▶ [Collected material]
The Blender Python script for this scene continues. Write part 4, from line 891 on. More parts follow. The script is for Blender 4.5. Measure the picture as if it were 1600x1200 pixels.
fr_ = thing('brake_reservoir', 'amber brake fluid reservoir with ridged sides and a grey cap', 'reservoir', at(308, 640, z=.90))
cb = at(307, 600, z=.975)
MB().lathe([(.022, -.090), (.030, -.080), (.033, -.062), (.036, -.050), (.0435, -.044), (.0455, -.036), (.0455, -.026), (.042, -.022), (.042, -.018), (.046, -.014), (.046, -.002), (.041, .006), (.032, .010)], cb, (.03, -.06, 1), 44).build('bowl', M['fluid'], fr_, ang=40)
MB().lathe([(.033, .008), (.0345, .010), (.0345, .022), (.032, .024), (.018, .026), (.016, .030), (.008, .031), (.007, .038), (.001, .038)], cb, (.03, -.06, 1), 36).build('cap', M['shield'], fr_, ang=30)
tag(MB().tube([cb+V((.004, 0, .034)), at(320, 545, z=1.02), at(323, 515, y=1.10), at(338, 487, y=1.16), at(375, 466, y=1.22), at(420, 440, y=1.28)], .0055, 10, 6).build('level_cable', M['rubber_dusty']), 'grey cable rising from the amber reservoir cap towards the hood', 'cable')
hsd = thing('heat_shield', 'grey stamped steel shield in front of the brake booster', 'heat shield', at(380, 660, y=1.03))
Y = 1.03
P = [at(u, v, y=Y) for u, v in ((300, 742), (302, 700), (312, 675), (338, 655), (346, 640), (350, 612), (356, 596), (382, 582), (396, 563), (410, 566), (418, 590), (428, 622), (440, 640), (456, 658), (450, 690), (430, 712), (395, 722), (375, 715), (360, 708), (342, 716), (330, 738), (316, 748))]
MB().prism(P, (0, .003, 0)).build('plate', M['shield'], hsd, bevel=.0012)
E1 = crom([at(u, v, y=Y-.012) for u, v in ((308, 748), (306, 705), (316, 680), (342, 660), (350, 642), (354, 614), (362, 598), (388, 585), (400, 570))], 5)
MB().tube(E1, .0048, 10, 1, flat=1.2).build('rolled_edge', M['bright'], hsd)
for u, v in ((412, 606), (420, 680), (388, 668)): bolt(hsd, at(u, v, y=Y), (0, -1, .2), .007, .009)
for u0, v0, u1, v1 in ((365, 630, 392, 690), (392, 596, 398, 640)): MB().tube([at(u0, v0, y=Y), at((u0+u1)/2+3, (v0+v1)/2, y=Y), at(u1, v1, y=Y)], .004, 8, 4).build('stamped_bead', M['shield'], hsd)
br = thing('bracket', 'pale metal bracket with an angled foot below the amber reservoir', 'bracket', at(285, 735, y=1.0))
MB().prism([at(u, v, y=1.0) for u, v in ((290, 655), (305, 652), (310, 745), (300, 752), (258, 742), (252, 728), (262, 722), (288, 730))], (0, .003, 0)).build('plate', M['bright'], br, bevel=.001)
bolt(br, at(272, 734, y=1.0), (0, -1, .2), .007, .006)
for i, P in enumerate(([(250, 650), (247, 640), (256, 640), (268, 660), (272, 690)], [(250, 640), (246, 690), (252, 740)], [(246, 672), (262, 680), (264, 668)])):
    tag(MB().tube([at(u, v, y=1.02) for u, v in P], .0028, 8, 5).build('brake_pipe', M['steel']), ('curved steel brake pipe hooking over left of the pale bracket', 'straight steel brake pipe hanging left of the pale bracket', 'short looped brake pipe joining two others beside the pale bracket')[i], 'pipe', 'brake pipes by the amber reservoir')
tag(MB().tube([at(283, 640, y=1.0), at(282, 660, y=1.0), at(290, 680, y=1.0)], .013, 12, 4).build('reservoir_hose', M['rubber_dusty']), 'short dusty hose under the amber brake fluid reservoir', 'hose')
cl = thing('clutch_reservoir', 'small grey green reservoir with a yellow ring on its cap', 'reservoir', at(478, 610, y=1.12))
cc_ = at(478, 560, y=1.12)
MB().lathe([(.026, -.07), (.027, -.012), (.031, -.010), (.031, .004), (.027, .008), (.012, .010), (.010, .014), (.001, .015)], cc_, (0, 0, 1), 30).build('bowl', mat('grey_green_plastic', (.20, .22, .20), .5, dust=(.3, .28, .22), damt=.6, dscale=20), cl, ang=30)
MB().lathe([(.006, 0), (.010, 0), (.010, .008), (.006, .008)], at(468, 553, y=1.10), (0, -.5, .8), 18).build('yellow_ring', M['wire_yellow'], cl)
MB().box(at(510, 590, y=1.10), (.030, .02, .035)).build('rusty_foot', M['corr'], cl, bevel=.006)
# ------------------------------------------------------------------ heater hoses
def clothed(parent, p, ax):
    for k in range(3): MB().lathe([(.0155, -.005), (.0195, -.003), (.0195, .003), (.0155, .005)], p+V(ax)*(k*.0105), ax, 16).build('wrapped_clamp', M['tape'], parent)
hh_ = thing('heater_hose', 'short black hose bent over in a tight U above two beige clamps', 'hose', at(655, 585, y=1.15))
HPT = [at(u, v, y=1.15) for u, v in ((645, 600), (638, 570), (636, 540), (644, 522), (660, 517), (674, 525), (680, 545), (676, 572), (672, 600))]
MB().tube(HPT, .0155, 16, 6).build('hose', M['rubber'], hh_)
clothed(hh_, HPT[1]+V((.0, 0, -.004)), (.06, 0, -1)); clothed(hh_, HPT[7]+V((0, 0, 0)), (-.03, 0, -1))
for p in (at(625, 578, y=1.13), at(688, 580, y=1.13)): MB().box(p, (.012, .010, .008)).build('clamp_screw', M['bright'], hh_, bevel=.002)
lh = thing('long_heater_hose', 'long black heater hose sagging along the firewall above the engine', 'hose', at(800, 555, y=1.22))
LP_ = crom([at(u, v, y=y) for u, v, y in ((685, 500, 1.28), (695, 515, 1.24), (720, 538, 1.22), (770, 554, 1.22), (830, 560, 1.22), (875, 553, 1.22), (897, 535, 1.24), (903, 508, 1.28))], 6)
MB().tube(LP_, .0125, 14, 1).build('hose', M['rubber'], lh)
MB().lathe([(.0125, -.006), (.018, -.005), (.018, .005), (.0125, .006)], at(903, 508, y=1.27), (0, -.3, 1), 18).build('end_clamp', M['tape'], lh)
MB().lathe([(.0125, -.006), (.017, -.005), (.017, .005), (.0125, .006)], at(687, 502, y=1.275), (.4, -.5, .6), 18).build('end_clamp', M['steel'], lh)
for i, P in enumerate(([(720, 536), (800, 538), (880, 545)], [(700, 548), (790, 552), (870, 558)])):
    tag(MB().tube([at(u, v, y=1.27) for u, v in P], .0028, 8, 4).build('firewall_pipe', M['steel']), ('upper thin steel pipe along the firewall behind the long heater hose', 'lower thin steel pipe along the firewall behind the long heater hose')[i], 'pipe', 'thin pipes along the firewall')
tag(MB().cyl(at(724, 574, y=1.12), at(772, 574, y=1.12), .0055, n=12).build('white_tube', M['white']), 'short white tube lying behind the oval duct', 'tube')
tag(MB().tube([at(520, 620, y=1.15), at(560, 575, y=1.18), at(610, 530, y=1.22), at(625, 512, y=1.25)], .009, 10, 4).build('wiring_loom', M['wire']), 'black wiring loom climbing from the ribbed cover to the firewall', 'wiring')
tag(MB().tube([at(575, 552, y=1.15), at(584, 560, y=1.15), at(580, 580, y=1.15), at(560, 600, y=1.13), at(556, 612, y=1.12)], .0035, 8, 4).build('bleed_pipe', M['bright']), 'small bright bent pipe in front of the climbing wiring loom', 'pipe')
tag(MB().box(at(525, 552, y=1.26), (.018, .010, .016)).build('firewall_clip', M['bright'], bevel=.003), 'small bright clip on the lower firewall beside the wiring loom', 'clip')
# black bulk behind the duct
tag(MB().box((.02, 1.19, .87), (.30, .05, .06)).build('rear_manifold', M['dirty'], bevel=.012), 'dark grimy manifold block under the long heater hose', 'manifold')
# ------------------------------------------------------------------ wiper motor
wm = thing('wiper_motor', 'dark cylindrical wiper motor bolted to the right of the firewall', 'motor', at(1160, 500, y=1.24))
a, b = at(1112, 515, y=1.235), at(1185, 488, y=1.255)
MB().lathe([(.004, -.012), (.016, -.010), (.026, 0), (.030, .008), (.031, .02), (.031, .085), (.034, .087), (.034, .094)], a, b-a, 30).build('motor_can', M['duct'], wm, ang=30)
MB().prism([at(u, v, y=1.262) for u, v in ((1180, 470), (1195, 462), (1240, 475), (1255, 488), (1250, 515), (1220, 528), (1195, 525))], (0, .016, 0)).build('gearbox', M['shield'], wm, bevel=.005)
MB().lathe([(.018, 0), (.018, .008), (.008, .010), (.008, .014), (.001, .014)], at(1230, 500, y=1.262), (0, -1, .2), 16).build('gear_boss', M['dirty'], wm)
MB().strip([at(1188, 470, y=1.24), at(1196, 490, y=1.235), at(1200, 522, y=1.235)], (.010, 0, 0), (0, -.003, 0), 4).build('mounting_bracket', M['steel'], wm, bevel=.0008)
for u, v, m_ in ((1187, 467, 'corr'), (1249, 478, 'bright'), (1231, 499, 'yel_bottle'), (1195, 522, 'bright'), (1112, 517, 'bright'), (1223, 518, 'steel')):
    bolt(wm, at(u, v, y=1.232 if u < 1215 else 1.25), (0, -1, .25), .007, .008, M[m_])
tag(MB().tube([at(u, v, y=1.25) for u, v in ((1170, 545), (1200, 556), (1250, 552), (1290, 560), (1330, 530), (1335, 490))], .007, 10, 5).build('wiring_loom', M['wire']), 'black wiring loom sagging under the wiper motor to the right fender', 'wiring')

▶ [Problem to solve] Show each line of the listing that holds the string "from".

▶ [Solved problem]
The Blender Python script for this scene continues. Write part 4, from line 891 on. More parts follow. The script is for Blender 4.5. Measure the picture as if it were 1600x1200 pixels.
tag(MB().tube([cb+V((.004, 0, .034)), at(320, 545, z=1.02), at(323, 515, y=1.10), at(338, 487, y=1.16), at(375, 466, y=1.22), at(420, 440, y=1.28)], .0055, 10, 6).build('level_cable', M['rubber_dusty']), 'grey cable rising from the amber reservoir cap towards the hood', 'cable')
tag(MB().tube([at(520, 620, y=1.15), at(560, 575, y=1.18), at(610, 530, y=1.22), at(625, 512, y=1.25)], .009, 10, 4).build('wiring_loom', M['wire']), 'black wiring loom climbing from the ribbed cover to the firewall', 'wiring')